Think of expectation setting as a verbal contract. You are not reading terms of service. You are having a direct conversation about how this works. Start with the timeline: “Here is what the next two weeks look like.” Walk through the phases. Quick start call today, onboarding form due back within 48 hours, build phase, training sessions, launch. Give them a clear picture of the path.

Then cover roles. Be specific about what you handle and what they handle. You build the automations. They provide the content for the onboarding form. You configure the phone number. They authenticate their Google and social accounts. The more concrete you are, the less room there is for misunderstanding.

Finally, set communication norms. Tell them where to reach you and how fast to expect a response. If you use a Slack channel, say so. If you respond within 24 hours on business days, say that. If you do not take calls without appointments, say that too. Clients respect boundaries when they are stated clearly upfront. They resent them when they discover them by accident.

Common Mistakes

Skipping it because the client seems eager. Some clients come in hot. They want to get started, they are excited, and they want to see the platform right now. It is tempting to match their energy and jump into the setup. Do not. The eager clients are actually the most important ones to set expectations with, because their enthusiasm will curdle into impatience if the build does not match their imagined timeline.

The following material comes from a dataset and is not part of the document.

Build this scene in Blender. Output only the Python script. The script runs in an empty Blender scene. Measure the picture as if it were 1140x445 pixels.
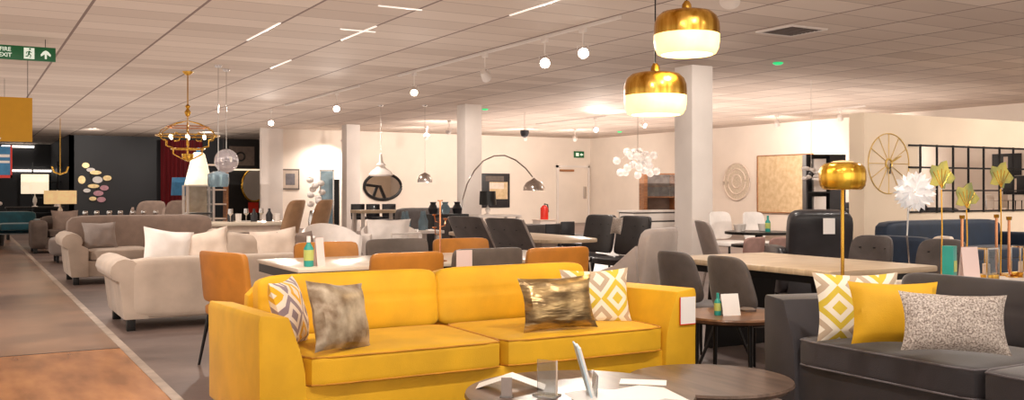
import bpy, bmesh, math, random
from mathutils import Vector, Matrix, noise
random.seed(7)
C = bpy.context.scene.collection
SC = bpy.context.scene
PI = math.pi
# ---------------------------------------------------------------- camera
H = 1.2; YAW = math.radians(29.7); F = 1072.0
cam = bpy.data.cameras.new('camera'); cam.sensor_width = 36; cam.sensor_fit = 'HORIZONTAL'
cam.lens = 36 * F / 1140; cam.shift_y = -10.5 / 1140
co = bpy.data.objects.new('camera', cam); C.objects.link(co)
co.location = (0, 0, H); co.rotation_euler = (PI / 2, 0, -YAW); SC.camera = co
cam.clip_end = 200
# ---------------------------------------------------------------- view and world
SC.view_settings.view_transform = 'Standard'; SC.view_settings.look = 'None'
SC.view_settings.gamma = 1; SC.view_settings.use_curve_mapping = False
SC.view_settings.exposure = 0.12
W = bpy.data.worlds.new('world'); SC.world = W; W.use_nodes = True
W.node_tree.nodes['Background'].inputs[0].default_value = (1.0, 0.90, 0.80, 1)
W.node_tree.nodes['Background'].inputs[1].default_value = 1.15
def area(name, loc, rot, sx, sy, power, col=(1, .86, .70)):
    l = bpy.data.lights.new(name, 'AREA'); l.shape = 'RECTANGLE'; l.size = sx; l.size_y = sy
    l.energy = power; l.color = col
    o = bpy.data.objects.new(name, l); C.objects.link(o); o.location = loc; o.rotation_euler = rot
    return o
# added fill light from behind the camera, no window stands there
area('rear_fill_light', (2, -3.6, 1.7), (PI / 2, 0, 0), 9, 2.4, 130, (1, .9, .8))
def spot(loc, aim, power, ang=80, blend=.7, col=(1, .91, .82), size=.06):
    l = bpy.data.lights.new('spot_light', 'SPOT'); l.energy = power; l.color = col
    l.spot_size = math.radians(ang); l.spot_blend = blend; l.shadow_soft_size = size
    o = bpy.data.objects.new('spot_light', l); C.objects.link(o); o.location = loc
    d = Vector(aim) - Vector(loc); o.rotation_euler = d.to_track_quat('-Z', 'Y').to_euler()
    return o
CEIL = 3.15
# added fill lights standing in for bounced light, zone by zone (they emit upwards only)
for (x0, x1, y0, y1, e) in [(-5, 8.3, -3, 8, 125), (8.3, 18.5, -3, 8, 80), (-5, 8.3, 8, 18, 190), (-2, 8.3, 18, 34, 330), (11.7, 18.5, 12.5, 20, 230), (11.7, 18.5, 20, 27.5, 270)]:
    area('bounce_fill', ((x0 + x1) / 2, (y0 + y1) / 2, 1.40), (PI, 0, 0), x1 - x0, y1 - y0, e, (1, .87, .78))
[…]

Being vague about the timeline. Saying “a couple of weeks” is not setting expectations. Give specific milestones. “You will receive the onboarding form today. When you return it, we start the build. The build takes 7 to 10 business days. Training is scheduled after the build is complete.” Precision builds confidence.

Not explaining the onboarding form’s role. The onboarding form is the single biggest bottleneck in any agency’s process. If the client does not understand that their form submission starts the build clock, they will sit on it for two weeks and then wonder why nothing has been done. Make this crystal clear.

Letting the client dictate the process. Some clients will try to rearrange the order of operations. “Can we just do the website first?” “Can you skip the automations and just set up the calendar?” Your process exists for a reason. Explain that the sequence is intentional and that skipping steps creates problems downstream.

Failing to document what was said. Verbal expectations evaporate. Send a follow-up email or message after the call that recaps the timeline, responsibilities, and next steps. This is not about being legalistic. It is about giving both sides a reference point when questions come up later.

Tools Involved

Expectation setting itself does not require specific software, but the artifacts that support it do. Your onboarding form should be built in GHL Forms or a dedicated survey tool. Timeline tracking can live in your pipeline so you can see where every client sits in the process. Follow-up messages after the call should be automated through workflows to ensure nothing falls through the cracks. If you use Conversation AI for client communication, make sure the client knows which messages come from AI and which come from a human.

Where This Fits

Expectation setting is the first action on the quick start call, immediately after the sub-account has been provisioned (SAP). It happens before any technical setup: before Sub-Account Access, before Mobile App, before connections. Everything on the quick start call flows from the frame you set here. The Onboarding Form Preview at the end of the call reinforces the expectations you established at the beginning.

Common Questions

How long should expectation setting take on the call? Five to seven minutes. You are not giving a speech. You are walking through a clear, structured overview. If you have a visual timeline or a shared document, it goes even faster. The key is being direct and specific, not comprehensive.

What if the client pushes back on the timeline? Hold the line. If they want things faster, explain that rushing the build leads to errors and rework that actually takes longer. Your timeline exists because you have done this before and you know what works. If they cannot accept the timeline, that is a qualification red flag, and you may want to reconsider the engagement.

Should I send expectations in writing before the call? Some agencies do this in the welcome email. That is fine as a preview, but do not skip the verbal version. People skim emails. They do not skim a direct conversation. Set expectations live, then reinforce them in writing after the call.